On the back cover, Reading Women is described as “part memoir, part literary adventure, part social observation,” and that interested me very much. My own university path only touched the feminist canon, so I thought this might be just a little compensation. However, by page 136 I realized that I had read a lot of memoir and very little literary adventure or social observation. Furthermore, I found Staal’s existential crisis rather mundane—although I could relate, I wasn’t particularly interested. Other than fourteen interesting pages on Kate Chopin’s The Awakening and Charlotte Gilman Perkins The Yellow Wallpaper, I wasn’t getting much out of this book. I was particularly disappointed by her comments on A Room of One’s Own, which is one of my favourites.
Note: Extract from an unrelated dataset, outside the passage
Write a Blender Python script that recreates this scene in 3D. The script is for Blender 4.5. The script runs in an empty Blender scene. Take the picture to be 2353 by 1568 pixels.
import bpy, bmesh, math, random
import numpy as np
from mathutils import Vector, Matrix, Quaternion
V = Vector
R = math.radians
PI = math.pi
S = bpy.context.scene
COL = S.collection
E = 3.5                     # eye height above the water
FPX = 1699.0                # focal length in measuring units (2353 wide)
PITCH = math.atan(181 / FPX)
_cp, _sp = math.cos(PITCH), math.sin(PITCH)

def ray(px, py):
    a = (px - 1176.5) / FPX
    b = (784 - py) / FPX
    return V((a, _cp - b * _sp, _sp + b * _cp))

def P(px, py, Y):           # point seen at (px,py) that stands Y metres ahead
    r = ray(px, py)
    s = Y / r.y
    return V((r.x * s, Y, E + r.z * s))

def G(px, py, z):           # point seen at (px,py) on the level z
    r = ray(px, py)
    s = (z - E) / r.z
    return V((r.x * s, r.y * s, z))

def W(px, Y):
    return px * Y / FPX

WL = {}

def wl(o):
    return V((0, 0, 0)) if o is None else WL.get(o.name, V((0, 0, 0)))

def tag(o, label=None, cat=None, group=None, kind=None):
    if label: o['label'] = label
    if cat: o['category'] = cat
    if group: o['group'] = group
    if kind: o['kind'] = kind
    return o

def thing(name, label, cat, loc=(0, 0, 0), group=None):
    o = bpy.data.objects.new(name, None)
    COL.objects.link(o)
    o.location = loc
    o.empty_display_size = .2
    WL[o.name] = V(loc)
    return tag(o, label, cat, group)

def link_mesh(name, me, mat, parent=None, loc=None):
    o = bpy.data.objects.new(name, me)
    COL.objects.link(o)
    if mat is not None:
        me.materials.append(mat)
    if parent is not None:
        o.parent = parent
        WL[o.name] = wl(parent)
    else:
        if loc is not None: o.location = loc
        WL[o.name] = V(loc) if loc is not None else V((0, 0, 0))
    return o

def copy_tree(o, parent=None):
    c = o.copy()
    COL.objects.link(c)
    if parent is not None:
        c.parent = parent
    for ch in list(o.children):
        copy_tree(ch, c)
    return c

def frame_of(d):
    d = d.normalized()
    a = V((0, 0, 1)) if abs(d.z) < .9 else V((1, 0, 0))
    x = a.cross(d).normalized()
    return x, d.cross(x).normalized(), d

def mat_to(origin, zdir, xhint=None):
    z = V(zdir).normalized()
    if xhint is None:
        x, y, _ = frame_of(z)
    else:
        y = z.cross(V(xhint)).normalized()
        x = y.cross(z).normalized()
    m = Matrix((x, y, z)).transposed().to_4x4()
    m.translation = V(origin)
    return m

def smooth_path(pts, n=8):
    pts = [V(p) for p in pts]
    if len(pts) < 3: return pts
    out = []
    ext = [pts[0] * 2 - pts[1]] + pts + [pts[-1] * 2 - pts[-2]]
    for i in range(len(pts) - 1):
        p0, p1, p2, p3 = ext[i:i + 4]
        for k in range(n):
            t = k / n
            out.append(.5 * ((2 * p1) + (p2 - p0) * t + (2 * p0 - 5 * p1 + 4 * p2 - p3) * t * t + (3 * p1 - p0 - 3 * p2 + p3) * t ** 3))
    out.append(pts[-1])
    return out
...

So at page 136 I was ready to quit. But I just couldn’t, and decided to skim through the rest. Well, I don’t know what happened, but suddenly the book got very interesting. The literary discussion became lively, and the social observation was sharp and insightful. The memoir sections even became interesting and relevant. I was enjoying myself, and the book was inspiring all sorts of ideas to bubble to the surface. I’m not sure if the second half of the book was truly superior to the first, or if it was the mood I was in, but in the end I was a fan. One day I will go back and read over those first 136 pages. And the book has inspired me to finally pull The Awakening from my bookshelf and read it soon.

Recommended for: women in their late 20s and 30s.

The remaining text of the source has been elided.